Milkmen Coming Back To London As Millennials Eschew The Plastic Bottle In Favor Of Glass
All over the world, teenagers have been skipping school to protest to their governments over climate change and adopting more environmentally friendly policies. Millennials have started taking more steps to be environmentally friendly in their own lives, opting not to make use of things like disposable plastic bags when shopping or plastic straws.
One of their new habits seems to be bringing back an old tradition that most would have heard about from their parents. London millennials have decided they no longer want plastic milk bottles in their home. Instead, they have decided to start calling on the milkman to deliver milk to their doors, the Evening Standard is reporting.

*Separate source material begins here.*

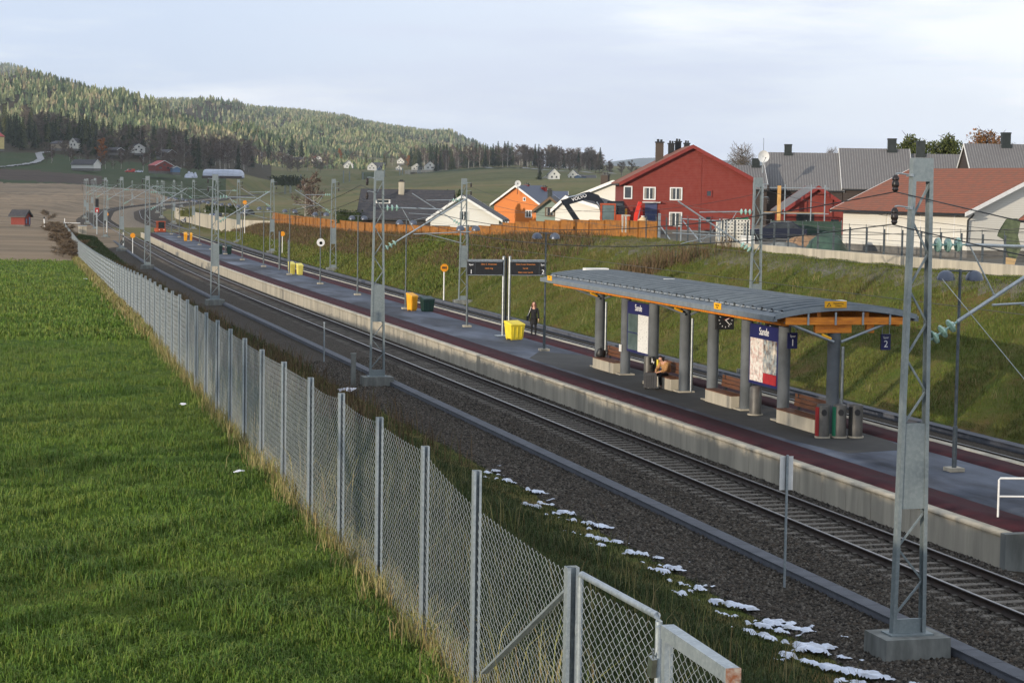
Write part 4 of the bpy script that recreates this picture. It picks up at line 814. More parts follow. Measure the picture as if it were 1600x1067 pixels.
def grit(x, y, lab, mat, w=.95, h=.95, rz=0, dp=1.0):
    t = thing('grit_bin', lab, 'grit bin', (x, y, PZ), None, rz); t.scale = (1, dp, 1); mb = MB()
    mb.add([(-w*.42, -.34, .06), (w*.42, -.34, .06), (w*.42, .34, .06), (-w*.42, .34, .06), (-w*.5, -.42, h*.82), (w*.5, -.42, h*.82), (w*.5, .42, h*.98), (-w*.5, .42, h*.98)], [(3, 2, 1, 0), (4, 5, 6, 7), (0, 1, 5, 4), (1, 2, 6, 5), (2, 3, 7, 6), (3, 0, 4, 7)]); mb.build('body', mat, t)
    mb = MB(); mb.add([(-w*.53, -.46, h*.82), (w*.53, -.46, h*.82), (w*.53, .45, h*.985), (-w*.53, .45, h*.985), (-w*.5, -.43, h*.9), (w*.5, -.43, h*.9), (w*.5, .42, h*1.07), (-w*.5, .42, h*1.07)], [(3, 2, 1, 0), (4, 5, 6, 7), (0, 1, 5, 4), (1, 2, 6, 5), (2, 3, 7, 6), (3, 0, 4, 7)]); mb.build('lid', mat, t)
    mb = MB()
    for q in (-.3, 0, .3): mb.bar((q*w, -.35, .1), (q*w, -.425, h*.75), .05, .03, (0, 1, 0))
    mb.build('ribs', mat, t)
    for q in (-.26, .26): mb = MB(); mb.bx(-w*.4, w*.4, q-.04, q+.04, 0, .06); mb.build('skid', mat, t)
    return t
m_gy2 = pm('pale_yellow_plastic', srgb(216, 206, 110), srgb(196, 184, 92), 3, .55); m_gor = pm('orange_yellow_plastic', srgb(226, 164, 40), srgb(204, 144, 30), 3, .5); m_dg = pm('dark_green_plastic', srgb(22, 50, 46), srgb(16, 40, 38), 3, .5)
grit(26.15, 95.6, 'large bright yellow grit bin at the foot of the departure board', m_gyel, .82, .86, .35, .72)
grit(26.0, 118.4, 'orange-yellow grit bin next to a dark green one', m_gor, .5, 1.0, .5, .6); grit(26.75, 117.6, 'dark green grit bin next to the orange-yellow one', m_dg, .72, .85, .2, .7)
grit(26.35, 166.6, 'pale yellow bin, left one of the pair in front of a lamp post', m_gy2, .46, 1.0, .3, .55); grit(26.92, 166.0, 'pale yellow bin, right one of the pair in front of a lamp post', m_gy2, .46, .9, .2, .55)
grit(float(xc(214))+5.1, 214.6, 'dark green bin left of the slim lamp post', m_dg, .5, 1.0, 0, .6); grit(float(xc(214))+6.0, 214.0, 'dark green bin right of the slim lamp post', m_dg, .5, .95, 0, .6)
grit(float(xc(263))+5.25, 263.6, 'yellow bin, left one of the last pair on the platform', m_gor, .42, 1.05, 0, .6); grit(float(xc(263))+5.85, 263.2, 'yellow bin, right one of the last pair on the platform', m_gor, .42, 1.0, 0, .6)
for x, lab in ((float(xc(176))+6.2, 'dark free-standing column, left one of two on the far platform'), (float(xc(176))+7.0, 'dark free-standing column, right one of two on the far platform')):
    t = thing('sign_column', lab, 'column', (x, 176, PZ)); mb = MB(); mb.lathe((0, 0, 0), [(.1, 0), (.1, 3.3 if 'left' in lab else 2.6)], 10); mb.build('pole', galv_dark, t, True); mb = MB(); mb.lathe((0, 0, 3.3 if 'left' in lab else 2.6), [(.12, 0), (.12, .06), (.03, .1)], 10); mb.build('cap', dark_metal, t, True)
t = thing('hand_rail', 'white tubular handrail at the near end of the platform', 'railing', (23.05, 41.7, PZ)); mb = MB(); mb.tube([(0, 0, 0), (0, 0, .86), (.03, 0, .9), (2.4, -.55, .9)], .026, 8); mb.build('top_rail', white, t, True); mb = MB(); mb.tube([(0, 0, .48), (2.4, -.55, .48)], .022, 8); mb.build('mid_rail', white, t, True); mb = MB(); mb.tube([(2.2, -.5, 0), (2.2, -.5, .9)], .024, 8); mb.build('upright', white, t, True)
# lineside signs
t = thing('sign_post', 'white rectangular plate seen from behind on a thin steel post by the near track', 'sign', (16.76, 39.3, -.4)); mb = MB(); mb.tube([(0, 0, 0), (0, 0, 2.85)], .03, 8); mb.build('post', galv, t, True); mb = MB(); mb.prism([(-.15, .04, 2.1), (0, .06, 2.1), (0, .06, 2.82), (-.15, .04, 2.82)], (0, .008, 0)); mb.prism([(.0, .06, 2.1), (.15, .04, 2.1), (.15, .04, 2.82), (.0, .06, 2.82)], (0, .008, 0)); mb.build('plate', white, t); mb = MB(); mb.bx(-.02, .02, .03, .06, 2.1, 2.82); mb.build('stiffener', galv_dark, t)
t = thing('thin_post', 'thin bare steel post beside the trough, before the second mast', 'post', (16.5, 94.4, -.4)); mb = MB(); mb.tube([(0, 0, 0), (0, 0, 1.9)], .035, 7); mb.build('pole', galv, t, True); mb = MB(); mb.lathe((0, 0, 1.88), [(.05, 0), (.05, .05)], 8); mb.build('cap', galv, t)
t = thing('junction_post', 'short square grey post right against the second mast foundation', 'post', (15.75, 83.0, -.4)); mb = MB(); mb.bx(-.09, .09, -.09, .09, 0, 1.35); mb.build('body', concrete_grey, t); mb = MB(); mb.bx(-.11, .11, -.11, .11, 1.35, 1.4); mb.build('cap', concrete_grey, t)
m_osg = pm('orange_sign', srgb(226, 150, 30), srgb(206, 130, 24), 4, .5)
for x, y, z0, h, lab in ((33.4, 141.5, -.2, 2.55, 'orange-yellow disc sign on a pale post at the foot of the bank'), (float(xc(240))+14.3, 236, -.2, 2.6, 'orange sign on a pale post beside a mast, near the wooden fence end'), (float(xc(283))+14.6, 281, 1.2, 4.4, 'yellow sign high on the post in front of the beige wall'), (float(xc(232))-2.6, 238, -.3, 2.3, 'small orange arrow sign at the left track, by the fifth mast'), (float(xc(330))-2.4, 330, -.2, 3.2, 'orange board at the bend, beside the signal mast')):
    t = thing('track_marker', lab, 'sign', (x, y, z0)); mb = MB(); mb.tube([(0, 0, 0), (0, 0, h)], .05, 7); mb.build('post', white, t, True)
    mb = MB(); mb.prism([(.3*math.cos(a), -.06, h-.15+.3*math.sin(a)) for a in np.linspace(math.pi/8, 2*math.pi+math.pi/8, 8, False)], (0, -.02, 0)); mb.build('plate', m_osg, t)
    if y < 200: mb = MB(); mb.bx(-.16, -.06, -.09, -.082, h-.22, h-.06); mb.bx(-.03, .05, -.09, -.082, h-.22, h-.06); mb.bx(.08, .16, -.09, -.082, h-.22, h-.06); mb.build('digits', m_txtb, t)
t = thing('signal', 'railway signal with a red and white plate at the bend', 'signal', (float(xc(318))-4.3, 318, -.2)); mb = MB(); mb.tube([(0, 0, 0), (0, 0, 4.6)], .07, 8); mb.build('post', galv, t, True); mb = MB(); mb.bx(-.25, .25, -.15, .05, 4.3, 5.6); mb.build('head', black, t); mb = MB(); mb.bx(-.3, .3, -.18, -.16, 3.5, 4.2); mb.build('plate', pm('red_plate', srgb(150, 30, 30)), t); mb = MB(); mb.bx(-.1, .1, -.2, -.181, 3.6, 3.9); mb.build('white_mark', white, t)
t = thing('marker_pole', 'slim post banded black and white at the left side of the bend', 'marker post', (float(xc(268))-2.5, 268, -.3))
for k in range(7):
    mb = MB(); mb.bx(-.06, .06, -.06, .06, k*.36, k*.36+.36); mb.build('band', white if k % 2 == 0 else black, t)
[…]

According to the report, in the past three month, more than 2,500 new customers have signed up for milk delivery in the English capital as more and more people make efforts to cut their usage of plastic around the city. Estimates show that there has been a 25 percent increase in interest in glass bottles for milk delivery in the past two years alone.
“With just a minimal amount of effort, you can make quite a difference,” Ian Beardwell, one milkman whose business has been steadily growing, says of all his new customers signing up to his service.
Milkmen return to London as millennials bid to cut plastic waste https://t.co/kHYgoGsxJo
— Yajna Gold 2.0 (@yajnagold) March 29, 2019
According to Beardwell, he alone collects and delivers more than 4,000 glass bottles per week. Considering he can’t be the only milkman operating in the city, that’s a lot of plastic that isn’t being thrown into the trash over the course of a year.
As BBC reports, Beardwell has been working in the industry for almost three decades already, and in recent years has been experiencing an unexpected rise in customers as more people realize the convenience of plastic bottles is not worth the damage to the environment. He learned the trade from his father and his uncle.
One company explained that it was the release of David Attenborough’s latest documentary that seemed to spark a 50 percent increase in interest on their website alone. Aside from the sudden interest in their services, the jump in existing customers who wanted glass over plastic jumped from 50 percent to 90 percent.
The push to remove plastic from our everyday lives across the world comes after thousands of photos have been doing the rounds about plastic pollution across popular beaches, in waterways, and even inside the stomachs of dead birds and sea creatures. Young people in particular have realized that an immediate change to our lifestyles is the only thing that could save the planet for the future.